Photography by Tony Soluri

Look Sharp

by By Amalie Drury | CS Interiors magazine | April 7, 2011

Right angles rule in Chicago designer Lukas Machnik’s latest project, the renovation of a three-story, single-family Bucktown home that was built in 2002. Lanky floor lamps jut from behind squared-off couches; flames flicker inside a long, low, horizontal cutout of a fireplace; thinly sliced steps create sharp windowed views as one ascends the dark-stained staircase. The house was a solid construction job with good bones, and its location just a half block off buzzing Damen Avenue was a plus. But it needed creative layout adjustments to suit Machnik’s client, a young professional who’s currently not married but wanted to make the house—his first venture into home ownership outside of high-rise living—family-ready.

“We didn’t come in and rip the house apart; we went through a painstaking planning process,” says Machnik, who believes the result is a space that feels like brand-new construction, as if the new owner is the first to live there. “It’s always a great scenario to have a client who gives you carte blanche.”

The owner says he found Machnik through word of mouth after reviewing the portfolios of seven other designers. “I wanted a home that could be contemporary but functional, and wouldn’t feel sterile, like I was living in a museum,” he says. After Machnik came over for a walkthrough, it became clear their ideas for the space meshed. “His vision sounded like exactly the kind of direction I was looking for.”

The house feels, above all, masculine. Nearly every wall is painted a moody charcoal gray. It’s difficult to walk through the front door and not immediately focus on the dining room’s dominant art piece, two giant, pointed tusks carved from walnut by Ty Best of Caste Design and facing off as if braced for battle against a stormy sky. The living room fireplace is encased in a solid piece of black marble so subtle and smooth you have to touch it to realize it’s stone; when you do, the slab gives the sensation of being both cool and hot at the same time. With its huge movie screen, full bar, 1920s film projector and massive couch, the basement media room is a sports fan’s dream. Five iPads throughout the house can control almost anything: One touch brings a flat-screen TV up from behind its hiding spot on the first floor; another press dims the trimless can lights meticulously placed by Machnik to bring warmth and contrast to dark surfaces. “Remember how it used to be when you were entertaining, and in order to set the mood you’d have to run around flipping a hundred switches?” says Machnik. “Not anymore. And this kind of smart technology isn’t just about keeping up with the times; it’s not out of the ordinary anymore. It’s reality.”

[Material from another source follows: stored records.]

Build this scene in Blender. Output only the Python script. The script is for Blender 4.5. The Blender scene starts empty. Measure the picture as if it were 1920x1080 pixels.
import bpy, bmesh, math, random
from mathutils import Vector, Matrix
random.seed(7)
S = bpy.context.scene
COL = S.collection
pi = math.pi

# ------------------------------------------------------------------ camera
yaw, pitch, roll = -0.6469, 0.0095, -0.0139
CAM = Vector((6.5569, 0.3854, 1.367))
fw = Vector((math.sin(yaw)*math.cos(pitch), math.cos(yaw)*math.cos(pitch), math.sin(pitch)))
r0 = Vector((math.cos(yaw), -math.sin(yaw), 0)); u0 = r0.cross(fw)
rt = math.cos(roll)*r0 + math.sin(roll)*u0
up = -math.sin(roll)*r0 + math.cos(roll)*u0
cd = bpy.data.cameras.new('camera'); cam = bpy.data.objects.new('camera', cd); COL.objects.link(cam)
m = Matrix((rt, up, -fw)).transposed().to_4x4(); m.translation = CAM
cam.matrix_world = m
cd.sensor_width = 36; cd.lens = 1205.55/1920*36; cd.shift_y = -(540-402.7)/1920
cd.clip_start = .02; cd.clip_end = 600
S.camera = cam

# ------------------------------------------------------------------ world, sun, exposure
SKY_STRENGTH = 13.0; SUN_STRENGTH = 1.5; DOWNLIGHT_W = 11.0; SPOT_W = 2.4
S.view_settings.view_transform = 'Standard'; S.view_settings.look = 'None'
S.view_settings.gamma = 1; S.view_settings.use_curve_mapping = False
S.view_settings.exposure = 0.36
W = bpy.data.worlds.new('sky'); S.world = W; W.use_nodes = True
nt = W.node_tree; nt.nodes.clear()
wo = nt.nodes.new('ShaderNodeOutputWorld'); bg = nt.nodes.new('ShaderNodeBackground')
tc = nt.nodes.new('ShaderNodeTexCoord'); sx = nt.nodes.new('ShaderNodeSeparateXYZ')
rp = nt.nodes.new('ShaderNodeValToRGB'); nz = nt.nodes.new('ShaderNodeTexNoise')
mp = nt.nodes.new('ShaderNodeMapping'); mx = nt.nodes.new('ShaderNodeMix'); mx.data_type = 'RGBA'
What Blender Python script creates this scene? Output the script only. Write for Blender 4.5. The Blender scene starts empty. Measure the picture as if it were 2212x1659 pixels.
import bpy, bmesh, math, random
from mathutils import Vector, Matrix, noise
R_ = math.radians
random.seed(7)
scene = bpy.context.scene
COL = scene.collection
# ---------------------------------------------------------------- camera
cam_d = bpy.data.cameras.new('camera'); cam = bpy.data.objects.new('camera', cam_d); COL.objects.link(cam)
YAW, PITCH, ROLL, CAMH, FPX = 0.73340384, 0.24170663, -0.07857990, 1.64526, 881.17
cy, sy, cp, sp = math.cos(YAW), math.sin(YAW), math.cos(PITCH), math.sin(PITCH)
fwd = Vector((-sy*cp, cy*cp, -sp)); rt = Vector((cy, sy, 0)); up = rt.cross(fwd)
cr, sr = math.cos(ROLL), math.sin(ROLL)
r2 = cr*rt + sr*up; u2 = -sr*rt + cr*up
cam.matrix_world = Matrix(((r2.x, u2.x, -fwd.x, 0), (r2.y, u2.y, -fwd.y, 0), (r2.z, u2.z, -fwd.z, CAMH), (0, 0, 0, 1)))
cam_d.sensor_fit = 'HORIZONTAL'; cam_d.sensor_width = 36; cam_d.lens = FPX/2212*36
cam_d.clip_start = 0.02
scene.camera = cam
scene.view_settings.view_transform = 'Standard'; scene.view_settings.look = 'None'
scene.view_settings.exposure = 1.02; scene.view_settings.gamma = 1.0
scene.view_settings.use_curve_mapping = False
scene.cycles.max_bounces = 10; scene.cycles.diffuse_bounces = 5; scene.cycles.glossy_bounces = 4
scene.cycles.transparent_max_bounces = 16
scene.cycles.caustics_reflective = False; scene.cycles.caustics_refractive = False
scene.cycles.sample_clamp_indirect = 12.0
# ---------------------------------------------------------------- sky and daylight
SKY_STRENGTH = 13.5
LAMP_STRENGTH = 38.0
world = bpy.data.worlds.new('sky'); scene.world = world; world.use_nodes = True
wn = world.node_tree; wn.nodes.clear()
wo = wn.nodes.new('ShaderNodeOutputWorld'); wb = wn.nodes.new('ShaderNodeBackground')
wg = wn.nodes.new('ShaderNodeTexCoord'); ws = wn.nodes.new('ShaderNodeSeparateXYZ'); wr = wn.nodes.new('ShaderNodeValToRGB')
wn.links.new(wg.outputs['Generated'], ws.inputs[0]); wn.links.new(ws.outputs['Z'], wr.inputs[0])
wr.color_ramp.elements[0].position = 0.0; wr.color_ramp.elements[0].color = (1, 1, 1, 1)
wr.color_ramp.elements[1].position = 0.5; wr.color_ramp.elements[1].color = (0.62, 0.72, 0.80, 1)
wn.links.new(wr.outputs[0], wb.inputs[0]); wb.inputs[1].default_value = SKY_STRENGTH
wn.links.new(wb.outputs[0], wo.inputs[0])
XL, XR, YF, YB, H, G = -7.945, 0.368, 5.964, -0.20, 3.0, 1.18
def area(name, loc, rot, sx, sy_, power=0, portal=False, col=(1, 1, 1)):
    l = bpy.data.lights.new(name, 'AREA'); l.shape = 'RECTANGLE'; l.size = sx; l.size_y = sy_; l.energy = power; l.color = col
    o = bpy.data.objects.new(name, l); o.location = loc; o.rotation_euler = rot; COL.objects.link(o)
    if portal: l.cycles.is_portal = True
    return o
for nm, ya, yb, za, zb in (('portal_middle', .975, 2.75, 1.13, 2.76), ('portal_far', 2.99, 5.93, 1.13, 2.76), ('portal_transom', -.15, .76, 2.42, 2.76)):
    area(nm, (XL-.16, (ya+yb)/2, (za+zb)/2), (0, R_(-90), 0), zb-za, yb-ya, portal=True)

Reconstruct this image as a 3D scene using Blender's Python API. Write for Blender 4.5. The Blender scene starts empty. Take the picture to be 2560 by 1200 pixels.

Softening the man-cave effect, though, are surprising touches of richness and texture. “I noticed that those things with an element of nature, an organic feel, are very attractive to him,” says Machnik of his client, whose large family now uses the house as their home base when visiting Chicago. Steal a glance inside the dome-shaped Marcel Wanders lamp over the dining room table and you’ll catch a glimpse of a “Skygarden” flower pattern, inspired by an intricate Parisian ceiling. There are sinuous leather sling chairs; tables and consoles made from knobby, character-loaded slabs of wood; and, upstairs, glossy art photographs of trees with startlingly green leaves to break the color palette.

The pièce de résistance, however, is a 26-foot-tall artwork by Chicago artist Lonney White, whom Machnik introduced to the owner. White was brought in to help meet a visual challenge being presented by a 30-foot wall that rises from the first floor through the second floor at the back of the house, and a piece commissioned specifically for the spot seemed the only solution. His sole direction to the artist, says the homeowner, was “No more black.”

“From the beginning he really grasped my work, and he had a level of trust and confidence in me that’s rare—a lot of clients like to interject with their own ideas and concepts, which can be very limiting,” says White of the client. “He really let me go at it.” White produced a series of five encaustic paintings—creamy, undulating surfaces drizzled with splashes of more than 150 pounds of molten metal which, when dried in place and seen from across the room, have the sparkle of pyrite—framed in hundreds of pounds of solid iron and hung like loosely adjoining puzzle pieces.

The look of the grouping is long and lean, clean-lined and fresh—a lot of sharp corners doing their best to rein in unexpected bursts of exuberance. The more you look at it, the more fitting an analogy it seems for the entire home. “That’s true,” agrees Machnik. “At first, this palette of neutrals gives an overall minimal statement. But look closer, and your eye will be rewarded.”